Two Takes on Bethesda (Part One: Pro)

Let’s say you have children, or are related to children, or have friends with children. If so, you may already be acquainted with Imagination Stage in Bethesda.

Exposure to the arts at an early age is incredibly important for children in developing their creativity and self-expression. Imagination Stage fosters this foundation by providing opportunities for children ages 1-18, ranging from family-oriented theatrical performances to outreach programs and summer camps. I find it easy to admire an organization that states as its core belief: “making the arts inclusive and accessible to all children, regardless of their physical, cognitive or financial status.”

They also have an impressive modern facility in downtown Bethesda with performance spaces, studios, classrooms, a cafe, and the most adorable gift shop I’ve ever been in. Trust me, if you ever need gifts for children of all ages, this is the place to go without feeling like you’re bowing down to the soulless toy gods – they even have Ugly Dolls!

Now what, you may ask, is a resolutely child-free DINK like me doing in a Church of Cherubin?

Well, a dear friend had her directing debut doing “Twelfth Night” for the student company Mid-Summer Shakespeare, a group of young actors ranging in age from 13 to 18. With an obvious commitment to the ensemble spirit, they tackled the perils of iambic pentameter while displaying a lively and engaging energy. Sadly, it’s easy to become snobbish about theater when you’re a professional, or even a past professional like me, but I felt no such emotion today. It was a delight to hear familiar speeches (what actress doesn’t have “I left no ring with her” embedded in her mind?) spoken by fresh enthusiasts, learning the difficult task of how to speak Shakespeare with clarity and purpose.

It was not a delight, however, to hear familiar speeches rudely interrupted by loudly ringing cell phones.

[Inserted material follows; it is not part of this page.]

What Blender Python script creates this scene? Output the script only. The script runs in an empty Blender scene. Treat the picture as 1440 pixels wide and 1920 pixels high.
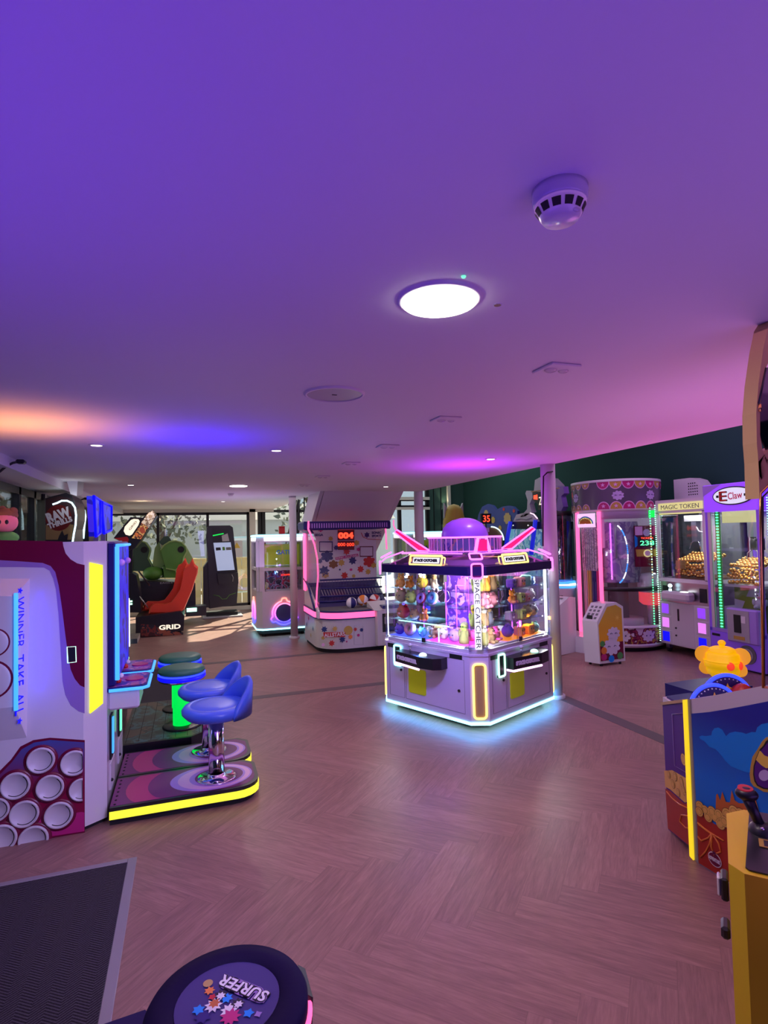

Yes, really, some people had the gall to not silence them despite the usual serious reminders to the contrary. The first act was punctuated with several vibrating tones and two loud rings. Imagine something like this – a young eager actress begins the fervent monologue “Make me a willow cabin at your gate” and is interrupted by a jarring ringtone. The audience jerks upright, the actress continues, the offender slinks into their seat (one hopes, anyway).

Ah well, that’s a lesson for young actors to learn too – not every audience member comes prepared to listen, not everyone understands that common courtesy, not everyone cares that you are giving your heart out to them.

(Ahem. Somehow I don’t think I’d make a very, ah, uplifting teacher…)

Anyway, congratulations to the company on a job well done, and be sure to check out Imagination Stage’s fine performances and classes for the children and young adults in your lives.